### INFORMATION SHOWN
<<<<

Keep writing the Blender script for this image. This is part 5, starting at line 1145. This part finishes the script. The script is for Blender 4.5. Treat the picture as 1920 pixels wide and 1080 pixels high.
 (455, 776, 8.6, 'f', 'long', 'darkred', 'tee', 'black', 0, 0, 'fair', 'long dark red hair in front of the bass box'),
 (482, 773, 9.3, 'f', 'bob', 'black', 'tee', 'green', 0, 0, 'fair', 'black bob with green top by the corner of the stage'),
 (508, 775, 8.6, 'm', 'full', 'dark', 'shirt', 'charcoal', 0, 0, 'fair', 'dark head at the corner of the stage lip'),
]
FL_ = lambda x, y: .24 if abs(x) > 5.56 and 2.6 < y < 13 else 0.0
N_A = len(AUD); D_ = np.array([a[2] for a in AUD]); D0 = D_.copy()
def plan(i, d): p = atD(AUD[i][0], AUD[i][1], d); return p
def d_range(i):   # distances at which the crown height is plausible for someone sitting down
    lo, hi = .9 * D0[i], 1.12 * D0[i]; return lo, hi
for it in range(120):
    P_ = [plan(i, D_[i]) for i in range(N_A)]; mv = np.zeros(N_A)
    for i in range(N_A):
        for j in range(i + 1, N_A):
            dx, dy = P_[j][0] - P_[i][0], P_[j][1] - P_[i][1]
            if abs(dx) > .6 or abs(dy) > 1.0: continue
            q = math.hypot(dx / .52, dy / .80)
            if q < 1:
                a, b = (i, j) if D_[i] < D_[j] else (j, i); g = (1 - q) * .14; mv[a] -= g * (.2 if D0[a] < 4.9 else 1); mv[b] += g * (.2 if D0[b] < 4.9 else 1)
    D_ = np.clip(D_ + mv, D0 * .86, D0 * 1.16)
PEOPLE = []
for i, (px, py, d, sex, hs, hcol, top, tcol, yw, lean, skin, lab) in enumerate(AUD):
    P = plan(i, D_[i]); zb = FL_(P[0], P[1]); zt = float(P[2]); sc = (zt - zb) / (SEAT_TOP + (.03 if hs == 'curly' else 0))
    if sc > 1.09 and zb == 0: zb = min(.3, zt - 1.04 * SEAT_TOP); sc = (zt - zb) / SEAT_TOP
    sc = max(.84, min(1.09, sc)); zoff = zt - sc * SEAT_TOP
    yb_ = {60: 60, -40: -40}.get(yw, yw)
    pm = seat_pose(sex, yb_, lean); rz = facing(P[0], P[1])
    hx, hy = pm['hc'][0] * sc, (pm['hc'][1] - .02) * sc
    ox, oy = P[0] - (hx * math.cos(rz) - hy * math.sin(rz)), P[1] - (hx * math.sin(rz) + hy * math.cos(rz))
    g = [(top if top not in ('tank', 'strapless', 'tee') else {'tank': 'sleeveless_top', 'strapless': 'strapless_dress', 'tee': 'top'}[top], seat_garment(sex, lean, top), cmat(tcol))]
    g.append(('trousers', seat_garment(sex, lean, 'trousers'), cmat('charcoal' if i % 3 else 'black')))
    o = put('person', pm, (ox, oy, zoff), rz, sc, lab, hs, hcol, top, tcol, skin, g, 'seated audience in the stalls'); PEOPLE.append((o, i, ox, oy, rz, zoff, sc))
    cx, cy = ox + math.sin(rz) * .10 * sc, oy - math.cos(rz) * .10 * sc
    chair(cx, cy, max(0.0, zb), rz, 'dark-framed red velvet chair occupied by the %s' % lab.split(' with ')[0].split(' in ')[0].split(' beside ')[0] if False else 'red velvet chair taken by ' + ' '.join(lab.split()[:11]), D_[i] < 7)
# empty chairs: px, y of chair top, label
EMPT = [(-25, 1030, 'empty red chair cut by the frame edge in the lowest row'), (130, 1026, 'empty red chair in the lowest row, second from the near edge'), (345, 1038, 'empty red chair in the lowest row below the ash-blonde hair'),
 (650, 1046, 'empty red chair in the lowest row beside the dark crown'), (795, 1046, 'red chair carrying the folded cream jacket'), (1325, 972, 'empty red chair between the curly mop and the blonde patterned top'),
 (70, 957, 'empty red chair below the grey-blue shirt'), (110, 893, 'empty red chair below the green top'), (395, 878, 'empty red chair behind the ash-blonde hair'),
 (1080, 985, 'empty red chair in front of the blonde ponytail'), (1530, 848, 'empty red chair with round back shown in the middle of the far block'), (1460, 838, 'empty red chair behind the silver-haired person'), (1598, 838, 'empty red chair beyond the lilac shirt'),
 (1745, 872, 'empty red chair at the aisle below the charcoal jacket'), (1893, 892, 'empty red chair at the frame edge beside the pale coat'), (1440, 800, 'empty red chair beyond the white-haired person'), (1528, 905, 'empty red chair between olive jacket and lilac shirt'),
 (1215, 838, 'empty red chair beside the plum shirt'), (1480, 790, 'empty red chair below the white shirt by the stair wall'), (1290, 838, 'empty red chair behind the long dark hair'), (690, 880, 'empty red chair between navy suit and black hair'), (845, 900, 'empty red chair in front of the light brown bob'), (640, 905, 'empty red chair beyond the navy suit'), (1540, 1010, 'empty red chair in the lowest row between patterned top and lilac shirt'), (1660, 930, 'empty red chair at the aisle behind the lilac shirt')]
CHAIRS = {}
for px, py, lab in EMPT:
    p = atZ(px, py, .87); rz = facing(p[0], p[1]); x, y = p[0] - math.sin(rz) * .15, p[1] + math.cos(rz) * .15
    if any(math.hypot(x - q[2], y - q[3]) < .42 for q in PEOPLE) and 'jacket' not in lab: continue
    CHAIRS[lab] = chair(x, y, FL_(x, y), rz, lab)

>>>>

### STATED TASK
Repeat the data exactly. Leave nothing out.

### TASK RESPONSE
Keep writing the Blender script for this image. This is part 5, starting at line 1145. This part finishes the script. The script is for Blender 4.5. Treat the picture as 1920 pixels wide and 1080 pixels high.
 (455, 776, 8.6, 'f', 'long', 'darkred', 'tee', 'black', 0, 0, 'fair', 'long dark red hair in front of the bass box'),
 (482, 773, 9.3, 'f', 'bob', 'black', 'tee', 'green', 0, 0, 'fair', 'black bob with green top by the corner of the stage'),
 (508, 775, 8.6, 'm', 'full', 'dark', 'shirt', 'charcoal', 0, 0, 'fair', 'dark head at the corner of the stage lip'),
]
FL_ = lambda x, y: .24 if abs(x) > 5.56 and 2.6 < y < 13 else 0.0
N_A = len(AUD); D_ = np.array([a[2] for a in AUD]); D0 = D_.copy()
def plan(i, d): p = atD(AUD[i][0], AUD[i][1], d); return p
def d_range(i):   # distances at which the crown height is plausible for someone sitting down
    lo, hi = .9 * D0[i], 1.12 * D0[i]; return lo, hi
for it in range(120):
    P_ = [plan(i, D_[i]) for i in range(N_A)]; mv = np.zeros(N_A)
    for i in range(N_A):
        for j in range(i + 1, N_A):
            dx, dy = P_[j][0] - P_[i][0], P_[j][1] - P_[i][1]
            if abs(dx) > .6 or abs(dy) > 1.0: continue
            q = math.hypot(dx / .52, dy / .80)
            if q < 1:
                a, b = (i, j) if D_[i] < D_[j] else (j, i); g = (1 - q) * .14; mv[a] -= g * (.2 if D0[a] < 4.9 else 1); mv[b] += g * (.2 if D0[b] < 4.9 else 1)
    D_ = np.clip(D_ + mv, D0 * .86, D0 * 1.16)
PEOPLE = []
for i, (px, py, d, sex, hs, hcol, top, tcol, yw, lean, skin, lab) in enumerate(AUD):
    P = plan(i, D_[i]); zb = FL_(P[0], P[1]); zt = float(P[2]); sc = (zt - zb) / (SEAT_TOP + (.03 if hs == 'curly' else 0))
    if sc > 1.09 and zb == 0: zb = min(.3, zt - 1.04 * SEAT_TOP); sc = (zt - zb) / SEAT_TOP
    sc = max(.84, min(1.09, sc)); zoff = zt - sc * SEAT_TOP
    yb_ = {60: 60, -40: -40}.get(yw, yw)
    pm = seat_pose(sex, yb_, lean); rz = facing(P[0], P[1])
    hx, hy = pm['hc'][0] * sc, (pm['hc'][1] - .02) * sc
    ox, oy = P[0] - (hx * math.cos(rz) - hy * math.sin(rz)), P[1] - (hx * math.sin(rz) + hy * math.cos(rz))
    g = [(top if top not in ('tank', 'strapless', 'tee') else {'tank': 'sleeveless_top', 'strapless': 'strapless_dress', 'tee': 'top'}[top], seat_garment(sex, lean, top), cmat(tcol))]
    g.append(('trousers', seat_garment(sex, lean, 'trousers'), cmat('charcoal' if i % 3 else 'black')))
    o = put('person', pm, (ox, oy, zoff), rz, sc, lab, hs, hcol, top, tcol, skin, g, 'seated audience in the stalls'); PEOPLE.append((o, i, ox, oy, rz, zoff, sc))
    cx, cy = ox + math.sin(rz) * .10 * sc, oy - math.cos(rz) * .10 * sc
    chair(cx, cy, max(0.0, zb), rz, 'dark-framed red velvet chair occupied by the %s' % lab.split(' with ')[0].split(' in ')[0].split(' beside ')[0] if False else 'red velvet chair taken by ' + ' '.join(lab.split()[:11]), D_[i] < 7)
# empty chairs: px, y of chair top, label
EMPT = [(-25, 1030, 'empty red chair cut by the frame edge in the lowest row'), (130, 1026, 'empty red chair in the lowest row, second from the near edge'), (345, 1038, 'empty red chair in the lowest row below the ash-blonde hair'),
 (650, 1046, 'empty red chair in the lowest row beside the dark crown'), (795, 1046, 'red chair carrying the folded cream jacket'), (1325, 972, 'empty red chair between the curly mop and the blonde patterned top'),
 (70, 957, 'empty red chair below the grey-blue shirt'), (110, 893, 'empty red chair below the green top'), (395, 878, 'empty red chair behind the ash-blonde hair'),
 (1080, 985, 'empty red chair in front of the blonde ponytail'), (1530, 848, 'empty red chair with round back shown in the middle of the far block'), (1460, 838, 'empty red chair behind the silver-haired person'), (1598, 838, 'empty red chair beyond the lilac shirt'),
 (1745, 872, 'empty red chair at the aisle below the charcoal jacket'), (1893, 892, 'empty red chair at the frame edge beside the pale coat'), (1440, 800, 'empty red chair beyond the white-haired person'), (1528, 905, 'empty red chair between olive jacket and lilac shirt'),
 (1215, 838, 'empty red chair beside the plum shirt'), (1480, 790, 'empty red chair below the white shirt by the stair wall'), (1290, 838, 'empty red chair behind the long dark hair'), (690, 880, 'empty red chair between navy suit and black hair'), (845, 900, 'empty red chair in front of the light brown bob'), (640, 905, 'empty red chair beyond the navy suit'), (1540, 1010, 'empty red chair in the lowest row between patterned top and lilac shirt'), (1660, 930, 'empty red chair at the aisle behind the lilac shirt')]
CHAIRS = {}
for px, py, lab in EMPT:
    p = atZ(px, py, .87); rz = facing(p[0], p[1]); x, y = p[0] - math.sin(rz) * .15, p[1] + math.cos(rz) * .15
    if any(math.hypot(x - q[2], y - q[3]) < .42 for q in PEOPLE) and 'jacket' not in lab: continue
    CHAIRS[lab] = chair(x, y, FL_(x, y), rz, lab)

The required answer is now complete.